The day of the bazaar finally approached. The plan was for all the foreigners who volunteer at the orphanage (there are about 4 of us) to sell some cookies and brownies. Josh also bought an ice cream machine so we could sell “home-made ice cream.” We set up our table. It was a great opportunity to practice some more Korean in a setting I never have before. If you’ve spent any time in Korea, you are familiar with the salesmen on the subways. They wheel their carts on the train and very politely introduce their product, going through this whole spiel about how wonderful it is and how great the value is. But that wasn’t my model. I was going more for the street salesmen in a market. These guys scream, and basically just repeat the same thing over and over again. So I started bellowing:

“맛있는 크키이에요. 천원이에요”
“Delicious cookies…just one dollar!”

That is my best guess as to what the guys on the street say. Its probably not all that correct, because the Koreans kept looking at me and laughing (although that’s also because it is so rare to see foreigners making fools out of themselves in Korean).

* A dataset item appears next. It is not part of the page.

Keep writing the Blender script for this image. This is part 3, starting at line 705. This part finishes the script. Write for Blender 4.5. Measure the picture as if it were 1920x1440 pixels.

But, we did manage to sell all of our cookies, muffins, and ice cream! I did have to make some deals when we got to the end. Some people really scored with 1/2 price or 1/4 price discounts!

Working at the orphanage always provides me with some great language experiences. Sometimes I get caught off guard that I am understanding the conversation. It seems when I TRY to listen I have a harder time getting it. However when I just participate, subconsciously expecting to understand, I find my comprehension is much higher. That day I was able to translate for a friend and answer a lady’s question without missing a beat. She wanted to know “why foreigners were selling things at the bazaar.” The tone in her voice was not so pleasant actually. But I just told her that “우리 보유관에서 봉사해요.” “We volunteer at the orphanage.”

This picture is of 성태 helping crank the ice cream machine.


도독놈들! (Theives!)

Something really serious happened when I was home for vacation. My friend Josh, who also volunteers at the orphanage told me that some of the older boys were caught with stolen money! Apparently each kid is given 5,000원 (about $5) each month as “allowance.” I’m sure it gets spent immediately on 컵라면 and other unhealthy snacks. But sometime during the summer break, a few of the older stole 500,000원 (about $500) from a man in the neighborhood. You might think that they would have tried to hide it really well, but money really burns holes in these kids’ pockets. So four kids split the money amongst themselves, the older ones threating the younger ones within an inch of their lives to keep silent. It wasn’t long before the staff got really curious about how these kids kept having money to buy things. The older boys wouldn’t talk. But one of the younger ones fessed up, and finally the truth came out. They now have to forgo their allowance until the debt is paid.It really represents a larger problem there. Things get stolen quite frequently. But usually, they steal from EACH OTHER. In Korean society, being a little bit older comes with some real tangible benefits. And the kids at the home squeeze everything they can get out of it. There are middle school and high school students on the second floor, above the elementary kids. They often exploit their seniority. Here is one conversation I witnessed about a cell phone. Remember that I said some kids have parents. Some parents have bought cell phones for their kids.

고등 학생: 전기 줘! Give me your cell phone battery! (they have the same model)
4학년 학생: 왜? Why?
고등 학생: 형! Because I am your big brother! (no blood relation, but since he’s older, he is 형)

So the kid gave up battery. And he might not have seen it again. I wouldn’t be surprised.

Last weekend a 5th grader told me how he used to have a Nintendo DS. I have no idea how he managed to have one of those, but he did. Once the older boys found out about it, it was gone. They stole it, and probably sold it online! The same thing happened last year with someone’s Playstation Portable. The older boys throw down the age card, and there is nothing the younger kids can do about it!